— Start of COLLECTED MATERIAL —
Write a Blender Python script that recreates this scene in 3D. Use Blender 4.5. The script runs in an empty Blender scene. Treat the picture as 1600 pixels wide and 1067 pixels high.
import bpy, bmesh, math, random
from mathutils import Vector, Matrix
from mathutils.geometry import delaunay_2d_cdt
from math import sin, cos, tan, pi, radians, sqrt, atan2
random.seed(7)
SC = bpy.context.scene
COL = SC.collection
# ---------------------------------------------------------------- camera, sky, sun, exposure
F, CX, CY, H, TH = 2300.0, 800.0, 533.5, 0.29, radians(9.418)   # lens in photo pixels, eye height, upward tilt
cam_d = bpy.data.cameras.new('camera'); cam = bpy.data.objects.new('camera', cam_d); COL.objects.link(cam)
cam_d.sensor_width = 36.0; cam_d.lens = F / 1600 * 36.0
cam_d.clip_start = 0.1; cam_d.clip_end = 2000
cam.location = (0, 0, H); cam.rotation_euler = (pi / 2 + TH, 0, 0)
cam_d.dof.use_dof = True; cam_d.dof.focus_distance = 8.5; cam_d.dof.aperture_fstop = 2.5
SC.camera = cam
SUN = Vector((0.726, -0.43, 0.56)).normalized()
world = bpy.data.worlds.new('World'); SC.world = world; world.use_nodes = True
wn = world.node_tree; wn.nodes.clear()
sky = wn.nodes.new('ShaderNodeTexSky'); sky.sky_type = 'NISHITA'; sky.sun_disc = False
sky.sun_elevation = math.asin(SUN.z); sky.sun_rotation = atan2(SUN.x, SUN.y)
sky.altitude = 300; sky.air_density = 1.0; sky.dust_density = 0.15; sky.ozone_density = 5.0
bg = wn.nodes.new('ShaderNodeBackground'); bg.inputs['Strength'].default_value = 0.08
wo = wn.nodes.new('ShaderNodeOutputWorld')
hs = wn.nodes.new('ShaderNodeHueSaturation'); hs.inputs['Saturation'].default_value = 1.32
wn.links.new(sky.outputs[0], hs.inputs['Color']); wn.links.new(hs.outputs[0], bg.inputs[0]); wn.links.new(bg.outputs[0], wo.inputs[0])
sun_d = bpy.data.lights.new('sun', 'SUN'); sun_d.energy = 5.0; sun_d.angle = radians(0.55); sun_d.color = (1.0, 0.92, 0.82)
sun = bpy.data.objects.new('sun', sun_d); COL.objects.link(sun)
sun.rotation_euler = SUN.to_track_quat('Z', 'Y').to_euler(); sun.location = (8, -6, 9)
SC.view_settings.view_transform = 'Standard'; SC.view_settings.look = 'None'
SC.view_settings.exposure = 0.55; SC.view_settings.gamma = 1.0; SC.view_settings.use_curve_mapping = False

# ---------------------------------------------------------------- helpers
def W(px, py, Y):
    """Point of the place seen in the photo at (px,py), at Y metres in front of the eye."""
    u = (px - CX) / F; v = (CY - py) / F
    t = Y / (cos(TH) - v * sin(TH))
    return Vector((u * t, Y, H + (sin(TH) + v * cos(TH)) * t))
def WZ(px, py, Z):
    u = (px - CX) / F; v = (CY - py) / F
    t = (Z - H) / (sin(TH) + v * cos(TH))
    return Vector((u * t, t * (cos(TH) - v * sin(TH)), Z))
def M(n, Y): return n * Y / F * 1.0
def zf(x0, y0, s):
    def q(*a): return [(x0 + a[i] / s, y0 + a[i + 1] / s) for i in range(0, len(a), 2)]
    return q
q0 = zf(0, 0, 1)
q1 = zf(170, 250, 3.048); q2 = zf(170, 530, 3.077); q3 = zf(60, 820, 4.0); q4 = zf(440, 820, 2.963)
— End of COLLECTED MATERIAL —
GIVEN PROBLEM:
Find every line that has "pixels" in it, then return those lines.

THE RESULT:
Write a Blender Python script that recreates this scene in 3D. Use Blender 4.5. The script runs in an empty Blender scene. Treat the picture as 1600 pixels wide and 1067 pixels high.
F, CX, CY, H, TH = 2300.0, 800.0, 533.5, 0.29, radians(9.418)   # lens in photo pixels, eye height, upward tilt